Although North Dakota’s per capita gross domestic product (GDP) has declined since 2013, the energy boom in earlier years gave the state the fastest increase over the past 10- and 20-year periods, according to an SSTI analysis of recently updated state GDP data from the Bureau of Economic Analysis. Beyond North Dakota, the 10 years from 2008 to 2018 benefitted per capita GDP in states with a prominent knowledge economy, led by New York, California, Washington and Massachusetts. In general, per-capita gross product serves as a useful metric because it can show a state’s relative economic performance against its peers and over time. This article examines state GDP per capita over the past 20 years.*

During each year from 1998 to 2018, Washington, D.C., had, by far, the highest levels of GDP per capita, reaching $176,534 in 2018. States ranking the highest for GDP per capita in 2018 include New York ($73,531 per person), Massachusetts ($72,653), and Alaska ($70,936). The map below shows GDP per capita by state for 2018, as well as changes over the one-, five-, 10-, and 20-year periods.
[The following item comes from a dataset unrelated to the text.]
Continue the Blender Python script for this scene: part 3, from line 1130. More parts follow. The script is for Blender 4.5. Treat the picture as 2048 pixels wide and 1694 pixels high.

From 1998 to 2018, GDP per capita increased the most in North Dakota (84 percent increase to $67,308 per person in 2018), California (51.9 percent increase to $67,698 per person in 2018) and, South Dakota (46.7 percent increase to $51,997 per person in 2018). After facing one of the country’s largest declines during the Great Recession, Nevada was the only state with less GDP per capita in 2018 than in 1998, decreasing by 5.9 percent to $48,189 in 2018. The chart below shows changes in state GDP per capita and state rankings in GDP per capita from 1998 to 2018. Although many of the highest-ranking states remained relatively stable over the 20-year period, the change in North Dakota is particularly striking, as can be seen in the chart.

Beyond North Dakota, which led all states with a 29.6 percent increase in per capita GDP from 2008 to 2018, the other states with the largest increases during that time were boosted by growth in the knowledge economy, such as New York (20.2 percent increase), California, (17.4 percent increase), Washington (15.4 percent increase) and Massachusetts (13.9 percent).

Recent declines in the energy industry meant that North Dakota (7.5 percent decline) and Alaska (4.5 percent decline) were the only states with less GDP per capita in 2018 than in 2013. States on the West Coast – California (16.7 percent), Washington (13.9 percent), and Oregon (13.8 percent) – experienced the fastest growth in GDP per capita over the past five-years.

During the most recent one-year period from 2017 to 2018, per capita GDP grew the most in Washington (4.2 percent), California (3.1 percent), and West Virginia (3.0 percent). During that period, real GDP increased the most in Washington (5.7 percent), Utah (4.3 percent), and Idaho (4.1 percent). Washington’s growth in real GDP was buoyed by the information sector, while the largest contributors to real GDP change in Utah and Idaho were professional, scientific, and technical services, and durable goods manufacturing, respectively. Additional data on changes to real GDP by state and the largest industry contributors to real GDP can be found in the chart below.

The table below describes high-level findings from the past 20-years of per capita gross state product. Additional data can be downloaded in this spreadsheet.

*The per capita state GDP data comes from the Bureau of Economic Analysis interactive tables and reflects per capita real GDP in chained 2012 dollars.